Wealthy foreign Arabs have bought up hundreds of dunams of land in the Galilee, according to a report broadcast Saturday on Voice of Israel government radio. The land, which was owned privately and which was zoned for agricultural use, was sold due to economic hardship.
The buyers were wealthy citizens of Arab states in the Persian Gulf that do not have any diplomatic relations with the State of Israel.
Groups of Galilee Jewish farmers who tried to organize a counter-offer failed to raise enough money to purchase the land from its owners.
Israeli lands are being sold to the highest bidder.
Agriculture Minister Shalom Simchon said he had no legal authority to intervene in the matter. The Israel Lands Authority, which owns most of the land in Israel, told the radio station it could not stop a transaction involving privately-owned land.
The Knesset last month passed a bill that mandates the sale of 400,000 dunams of the Land of Israel by 2014, the equivalent of 400 square kilometers, or 155 square miles (nearly 99,000 acres). The law allows another 400,000 dunams to be sold after 2014.

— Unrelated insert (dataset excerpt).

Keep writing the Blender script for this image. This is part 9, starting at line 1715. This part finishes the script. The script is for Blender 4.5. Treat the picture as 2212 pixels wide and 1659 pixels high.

Kadima Knesset Member Nachman Shai slammed the same in a news release, saying "Israeli lands are being sold to the highest bidder," just as expected and feared during the vote on land reform.
"The Israel Land Authorities reform is a loophole calling out to the robber, and it will attract, as expected, Arab investors from abroad, who will eventually gain control over significant pieces of land in Israel," Shai said.
Meretz head Chaim Oron also pointed to the sale as proof that the land reform bill had been "misguided.